Short exercise.
Copy each line below in which the string "pixels" occurs.

Dataset content.
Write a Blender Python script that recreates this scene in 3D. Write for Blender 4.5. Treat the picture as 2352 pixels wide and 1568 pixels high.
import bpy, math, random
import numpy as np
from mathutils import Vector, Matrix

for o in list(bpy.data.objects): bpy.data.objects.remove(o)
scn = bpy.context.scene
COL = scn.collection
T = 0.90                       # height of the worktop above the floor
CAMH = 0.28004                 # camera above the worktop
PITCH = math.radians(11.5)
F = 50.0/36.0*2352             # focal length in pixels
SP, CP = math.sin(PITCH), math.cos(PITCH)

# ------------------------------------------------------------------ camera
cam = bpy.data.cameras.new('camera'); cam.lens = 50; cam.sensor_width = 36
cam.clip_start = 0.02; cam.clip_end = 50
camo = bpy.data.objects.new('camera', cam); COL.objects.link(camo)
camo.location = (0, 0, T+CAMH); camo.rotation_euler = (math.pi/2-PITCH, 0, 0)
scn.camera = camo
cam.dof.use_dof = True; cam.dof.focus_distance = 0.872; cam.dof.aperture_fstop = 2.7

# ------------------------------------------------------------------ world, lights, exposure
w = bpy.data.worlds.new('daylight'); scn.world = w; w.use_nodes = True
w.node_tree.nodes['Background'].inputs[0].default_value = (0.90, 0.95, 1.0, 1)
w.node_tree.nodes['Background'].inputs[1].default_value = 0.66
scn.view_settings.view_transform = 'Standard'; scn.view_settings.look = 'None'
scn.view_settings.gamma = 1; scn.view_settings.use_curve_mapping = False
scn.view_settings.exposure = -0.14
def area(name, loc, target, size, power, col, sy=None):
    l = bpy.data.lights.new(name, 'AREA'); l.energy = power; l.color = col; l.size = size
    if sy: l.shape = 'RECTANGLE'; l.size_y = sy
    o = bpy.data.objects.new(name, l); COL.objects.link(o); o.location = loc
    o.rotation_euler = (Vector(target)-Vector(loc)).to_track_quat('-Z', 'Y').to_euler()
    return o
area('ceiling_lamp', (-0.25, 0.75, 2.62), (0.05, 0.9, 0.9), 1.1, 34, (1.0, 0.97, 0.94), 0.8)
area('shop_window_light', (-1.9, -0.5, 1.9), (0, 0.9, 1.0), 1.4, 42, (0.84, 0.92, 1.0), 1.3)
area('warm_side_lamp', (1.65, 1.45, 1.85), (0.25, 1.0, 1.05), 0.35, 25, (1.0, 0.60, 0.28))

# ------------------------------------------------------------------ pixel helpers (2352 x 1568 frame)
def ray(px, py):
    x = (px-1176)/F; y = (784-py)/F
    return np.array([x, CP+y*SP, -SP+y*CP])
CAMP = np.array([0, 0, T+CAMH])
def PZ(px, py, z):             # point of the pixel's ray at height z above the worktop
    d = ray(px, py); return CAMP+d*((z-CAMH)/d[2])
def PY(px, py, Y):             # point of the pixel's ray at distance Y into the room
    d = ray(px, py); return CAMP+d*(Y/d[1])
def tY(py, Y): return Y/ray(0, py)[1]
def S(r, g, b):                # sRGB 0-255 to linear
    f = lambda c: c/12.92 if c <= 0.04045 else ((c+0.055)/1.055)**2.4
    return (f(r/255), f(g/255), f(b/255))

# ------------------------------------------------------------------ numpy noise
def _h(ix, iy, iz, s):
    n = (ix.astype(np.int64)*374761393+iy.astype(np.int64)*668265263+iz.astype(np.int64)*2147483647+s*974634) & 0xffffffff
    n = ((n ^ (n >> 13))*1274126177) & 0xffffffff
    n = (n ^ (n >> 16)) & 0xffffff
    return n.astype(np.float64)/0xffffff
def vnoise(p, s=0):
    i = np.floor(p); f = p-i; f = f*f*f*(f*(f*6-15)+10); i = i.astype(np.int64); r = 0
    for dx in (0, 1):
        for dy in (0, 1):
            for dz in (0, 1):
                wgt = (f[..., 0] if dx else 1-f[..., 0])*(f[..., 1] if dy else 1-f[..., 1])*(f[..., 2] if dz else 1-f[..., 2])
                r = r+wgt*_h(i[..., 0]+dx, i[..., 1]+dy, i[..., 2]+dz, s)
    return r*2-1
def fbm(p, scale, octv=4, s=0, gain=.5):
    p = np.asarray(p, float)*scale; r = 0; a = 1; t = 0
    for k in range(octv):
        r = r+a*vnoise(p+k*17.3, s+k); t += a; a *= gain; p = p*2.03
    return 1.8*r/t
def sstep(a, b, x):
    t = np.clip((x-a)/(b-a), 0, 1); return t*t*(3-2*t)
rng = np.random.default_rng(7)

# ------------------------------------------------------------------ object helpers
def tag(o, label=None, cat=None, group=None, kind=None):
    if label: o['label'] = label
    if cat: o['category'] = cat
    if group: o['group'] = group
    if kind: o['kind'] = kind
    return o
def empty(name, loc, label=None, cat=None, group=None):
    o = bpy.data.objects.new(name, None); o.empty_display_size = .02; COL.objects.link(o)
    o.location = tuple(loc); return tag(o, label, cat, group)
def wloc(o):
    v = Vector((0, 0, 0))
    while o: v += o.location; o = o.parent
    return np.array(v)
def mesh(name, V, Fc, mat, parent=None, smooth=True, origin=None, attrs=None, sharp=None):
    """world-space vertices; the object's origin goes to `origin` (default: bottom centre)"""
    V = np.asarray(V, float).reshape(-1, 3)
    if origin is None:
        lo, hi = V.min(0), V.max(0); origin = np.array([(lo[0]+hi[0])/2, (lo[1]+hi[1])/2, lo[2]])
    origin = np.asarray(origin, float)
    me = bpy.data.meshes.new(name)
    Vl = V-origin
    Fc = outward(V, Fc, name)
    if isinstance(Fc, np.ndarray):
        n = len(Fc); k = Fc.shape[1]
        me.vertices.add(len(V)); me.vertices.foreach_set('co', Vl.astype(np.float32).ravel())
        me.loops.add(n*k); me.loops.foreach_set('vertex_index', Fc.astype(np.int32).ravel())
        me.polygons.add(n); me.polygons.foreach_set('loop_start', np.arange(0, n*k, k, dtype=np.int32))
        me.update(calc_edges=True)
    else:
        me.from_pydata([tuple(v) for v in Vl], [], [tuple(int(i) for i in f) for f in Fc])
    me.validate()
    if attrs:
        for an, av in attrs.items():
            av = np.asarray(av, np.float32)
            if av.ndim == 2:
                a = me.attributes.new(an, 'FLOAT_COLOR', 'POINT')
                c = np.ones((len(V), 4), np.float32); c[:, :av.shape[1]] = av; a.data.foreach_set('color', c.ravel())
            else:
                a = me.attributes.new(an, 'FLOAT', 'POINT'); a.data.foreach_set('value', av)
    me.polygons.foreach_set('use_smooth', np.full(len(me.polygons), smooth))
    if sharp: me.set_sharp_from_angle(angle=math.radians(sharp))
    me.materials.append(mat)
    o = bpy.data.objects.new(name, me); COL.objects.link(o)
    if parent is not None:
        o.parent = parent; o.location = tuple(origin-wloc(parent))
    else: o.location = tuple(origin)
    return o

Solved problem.
Write a Blender Python script that recreates this scene in 3D. Write for Blender 4.5. Treat the picture as 2352 pixels wide and 1568 pixels high.
F = 50.0/36.0*2352             # focal length in pixels